Viking to Publish Biography of George Floyd by Prize-Winning Washington Post Reporters
Viking announced HIS NAME IS GEORGE FLOYD: One Man’s Life and The Struggle for Racial Justice, a biography by two prizewinning Washington Post reporters, Robert Samuels and Toluse Olorunnipa, will be published on May 17, 2022. Executive Editor Ibrahim Ahmad at Viking acquired North American rights from Karen Brailsford and Todd Shuster at Aevitas Creative Management.
Placing his narrative within the larger context of America’s deeply troubled history of institutional racism, this new book will reveal how systemic racism shaped George Floyd’s life and legacy—from his family’s roots in the tobacco fields of North Carolina, to ongoing inequality in housing, education, health care, criminal justice, and policing—telling the singular story of how one man’s tragic experience brought about a global movement of change.

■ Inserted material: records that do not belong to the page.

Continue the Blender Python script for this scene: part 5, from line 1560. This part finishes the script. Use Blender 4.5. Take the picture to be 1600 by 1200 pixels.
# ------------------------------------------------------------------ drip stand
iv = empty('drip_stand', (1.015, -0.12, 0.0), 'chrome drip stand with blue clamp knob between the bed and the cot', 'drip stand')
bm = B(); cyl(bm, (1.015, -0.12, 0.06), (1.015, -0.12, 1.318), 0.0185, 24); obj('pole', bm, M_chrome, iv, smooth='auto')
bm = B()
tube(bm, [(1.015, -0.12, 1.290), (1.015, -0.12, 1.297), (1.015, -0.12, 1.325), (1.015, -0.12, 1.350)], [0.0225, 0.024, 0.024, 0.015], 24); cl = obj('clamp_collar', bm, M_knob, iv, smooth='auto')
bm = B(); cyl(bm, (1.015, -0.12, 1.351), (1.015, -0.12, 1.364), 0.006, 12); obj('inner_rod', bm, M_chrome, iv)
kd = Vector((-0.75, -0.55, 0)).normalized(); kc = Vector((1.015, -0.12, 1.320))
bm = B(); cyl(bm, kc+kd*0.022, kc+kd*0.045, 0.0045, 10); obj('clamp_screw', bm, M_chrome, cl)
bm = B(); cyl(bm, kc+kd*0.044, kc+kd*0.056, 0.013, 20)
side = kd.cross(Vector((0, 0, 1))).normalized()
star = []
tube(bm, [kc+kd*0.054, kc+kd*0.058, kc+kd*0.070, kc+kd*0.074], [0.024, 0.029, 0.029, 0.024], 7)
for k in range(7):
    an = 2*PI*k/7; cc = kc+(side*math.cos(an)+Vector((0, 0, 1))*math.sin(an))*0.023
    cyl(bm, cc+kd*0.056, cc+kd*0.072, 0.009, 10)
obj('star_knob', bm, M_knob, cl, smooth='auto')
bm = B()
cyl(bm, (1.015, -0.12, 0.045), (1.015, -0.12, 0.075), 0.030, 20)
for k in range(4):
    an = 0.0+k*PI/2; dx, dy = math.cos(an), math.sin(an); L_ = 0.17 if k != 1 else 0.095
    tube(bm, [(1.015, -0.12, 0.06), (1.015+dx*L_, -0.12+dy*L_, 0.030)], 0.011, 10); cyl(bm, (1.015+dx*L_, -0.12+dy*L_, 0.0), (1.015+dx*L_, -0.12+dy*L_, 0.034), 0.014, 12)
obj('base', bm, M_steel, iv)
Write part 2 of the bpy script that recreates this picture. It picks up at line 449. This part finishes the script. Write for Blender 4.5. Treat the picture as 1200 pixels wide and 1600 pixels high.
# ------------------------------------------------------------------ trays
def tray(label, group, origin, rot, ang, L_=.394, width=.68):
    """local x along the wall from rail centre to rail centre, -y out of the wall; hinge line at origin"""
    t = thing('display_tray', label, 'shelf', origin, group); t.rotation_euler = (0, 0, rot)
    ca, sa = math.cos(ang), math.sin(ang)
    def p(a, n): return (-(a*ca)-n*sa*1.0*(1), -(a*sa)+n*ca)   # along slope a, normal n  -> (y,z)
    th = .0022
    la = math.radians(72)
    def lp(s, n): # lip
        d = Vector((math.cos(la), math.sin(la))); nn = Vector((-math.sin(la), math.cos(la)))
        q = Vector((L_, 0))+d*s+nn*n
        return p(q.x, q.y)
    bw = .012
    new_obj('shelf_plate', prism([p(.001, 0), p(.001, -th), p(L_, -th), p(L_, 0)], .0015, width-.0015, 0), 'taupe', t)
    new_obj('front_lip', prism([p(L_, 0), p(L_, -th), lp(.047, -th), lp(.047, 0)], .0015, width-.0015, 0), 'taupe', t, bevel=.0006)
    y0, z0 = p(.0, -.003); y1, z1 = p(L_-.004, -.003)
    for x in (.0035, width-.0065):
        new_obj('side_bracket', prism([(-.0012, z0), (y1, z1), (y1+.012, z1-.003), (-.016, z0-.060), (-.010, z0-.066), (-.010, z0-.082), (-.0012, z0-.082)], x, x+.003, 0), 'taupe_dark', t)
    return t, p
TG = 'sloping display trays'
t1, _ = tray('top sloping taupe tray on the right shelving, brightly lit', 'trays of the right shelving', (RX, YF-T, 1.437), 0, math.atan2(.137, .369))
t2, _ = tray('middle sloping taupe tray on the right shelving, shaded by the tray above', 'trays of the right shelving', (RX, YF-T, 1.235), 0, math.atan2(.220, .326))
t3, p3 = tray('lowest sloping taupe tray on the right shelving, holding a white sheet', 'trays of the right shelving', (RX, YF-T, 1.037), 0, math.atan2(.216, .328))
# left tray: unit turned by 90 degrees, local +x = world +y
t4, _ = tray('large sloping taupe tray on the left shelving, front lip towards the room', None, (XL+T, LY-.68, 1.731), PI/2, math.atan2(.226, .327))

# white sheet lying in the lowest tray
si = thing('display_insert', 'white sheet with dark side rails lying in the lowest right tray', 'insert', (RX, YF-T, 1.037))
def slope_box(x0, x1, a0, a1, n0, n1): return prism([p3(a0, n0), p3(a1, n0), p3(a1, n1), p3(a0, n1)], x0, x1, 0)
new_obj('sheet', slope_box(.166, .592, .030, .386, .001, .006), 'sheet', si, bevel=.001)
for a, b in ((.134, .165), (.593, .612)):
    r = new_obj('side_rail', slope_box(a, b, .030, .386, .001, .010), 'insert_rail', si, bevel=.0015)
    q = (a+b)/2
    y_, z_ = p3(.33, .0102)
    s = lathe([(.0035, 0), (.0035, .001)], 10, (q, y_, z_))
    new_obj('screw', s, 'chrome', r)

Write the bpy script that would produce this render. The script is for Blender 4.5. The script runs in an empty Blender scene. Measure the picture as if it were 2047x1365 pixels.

The events of that day are now tragically familiar: on May 25, 2020, George Floyd became the latest Black person to die at the hands of the police, murdered outside of a Minneapolis convenience store by white officer Derek Chauvin. The video recording of his death set off a series of protests in the United States and around the world, awakening millions to the dire need for reimagining this country’s broken systems of policing. But behind a face that would be graffitied onto countless murals, and a name that has become synonymous with civil rights, there is the reality of one man’s stolen life: a life beset by suffocating systemic pressures that ultimately proved inescapable.
This biography of George Floyd shows the athletic young boy raised in the projects of Houston’s Third Ward who would become a father, a partner, a friend, and a man constantly in search of a better life. In retracing Floyd’s story, Samuels and Olorunnipa bring to light the determination Floyd carried as he faced the relentless struggle to survive as a Black man in America.
Developed out of The Washington Post’s award-winning six-part series “George Floyd’s America,” HIS NAME IS GEORGE FLOYD examines the Floyd family’s roots in slavery and sharecropping, the segregation of his Houston schools, the overpolicing of his communities, the devastating snares of the prison system, and his attempts to break free from drug dependence—putting today’s inequality into uniquely human terms. Drawing upon hundreds of interviews and extensive original reporting, Samuels and Olorunnipa offer a poignant exploration of George Floyd’s life and lasting impact, revealing how a man who simply wanted to breathe ended up touching the world.
Samuels says, “When we first set out on this reporting journey, we told George Floyd’s friends and family that our mission was to understand his soul. And in trying to understand George Floyd’s life, we learned about a man who was complicated, loving, ambitious—someone who never gave up on a dream to make a difference in this world, despite the barriers that stood in his way. We are thrilled to introduce readers to the person we got to know and to illustrate what his life and legacy can teach us about race, racism, and the pursuit of the American dream.”
Olorunnipa says, “George Floyd’s gruesome, videotaped death changed the world, as millions were moved by the raw humanity of a dying man pleading for air. As we’ve examined his life over the past year, we’ve learned how his struggle to exhale as a Black man in America began decades before a police officer’s knee landed on his neck. We are excited to work with Viking to tell that story, revealing both a life that mattered and the systems that so tragically denied its worth.”
Brian Tart, President and Publisher of Viking, says, “We are honored to partner with The Washington Post and their reporters, Robert Samuels and Toluse Olorunnipa, to tell one of the most important stories of our generation—the sometimes hidden but always devastating effect of systemic racism on the individual.”
Robert Samuels is a national political enterprise reporter for The Washington Post who focuses on the intersection of politics, policy, and people. He previously told stories about life in the District for the Post’s social issues team. Samuels joined the Post in 2011 after spending nearly five years working at the Miami Herald.
Toluse Olorunnipa is a political enterprise and investigations reporter for The Washington Post. He joined the Post in 2019 and previously covered the White House. Before that, he spent five years at Bloomberg News, where he reported on politics and policy from Washington and Florida. Olorunnipa is also an on-air contributor to CNN.